The authors benchmark their adaptive, failure‑aware protocols against naïve repeat‑until‑success strategies across several scenarios: (i) 2‑qubit Bell‑pair resources with Type‑I fusions, (ii) 3‑qubit linear‑cluster resources with Type‑II fusions, and (iii) mixed configurations. Simulations cover realistic fusion success probabilities ranging from 50 % to 75 %. Results show reductions in the expected number of fusion measurements by two to four orders of magnitude compared with the baseline. The advantage is most pronounced when the success probability is moderate (≈60 %); in the high‑success regime the gain diminishes but remains significant.

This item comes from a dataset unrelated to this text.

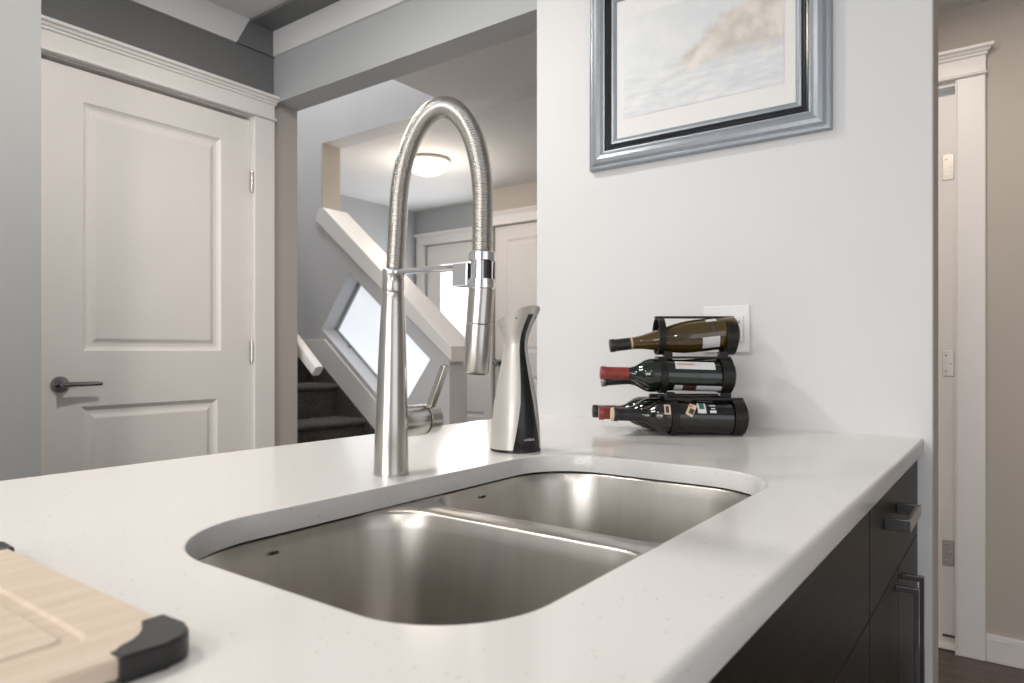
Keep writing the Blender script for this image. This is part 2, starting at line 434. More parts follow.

Beyond the numerical improvements, the work highlights several conceptual contributions. By treating fusion failures as opportunities to recycle leftover graph fragments, the protocols avoid the costly “restart from scratch” approach common in earlier designs. The Markov‑chain perspective enables real‑time cost estimation, which could be incorporated into experimental control software to adaptively choose the next fusion based on current resource availability. Moreover, the graph‑theoretic formulation is platform‑agnostic: while the paper focuses on photonic dual‑rail encoding, the same ideas apply to any architecture where entangling gates are probabilistic (e.g., ion‑trap mediated gates, superconducting microwave photons).

In summary, the paper delivers a mathematically rigorous, algorithmically efficient, and experimentally relevant strategy for building large‑scale photonic graph states. It bridges stabilizer theory, graph minors, and stochastic process analysis to turn fusion failures into a resource, thereby substantially lowering the overhead required for fault‑tolerant quantum computing and quantum networking applications.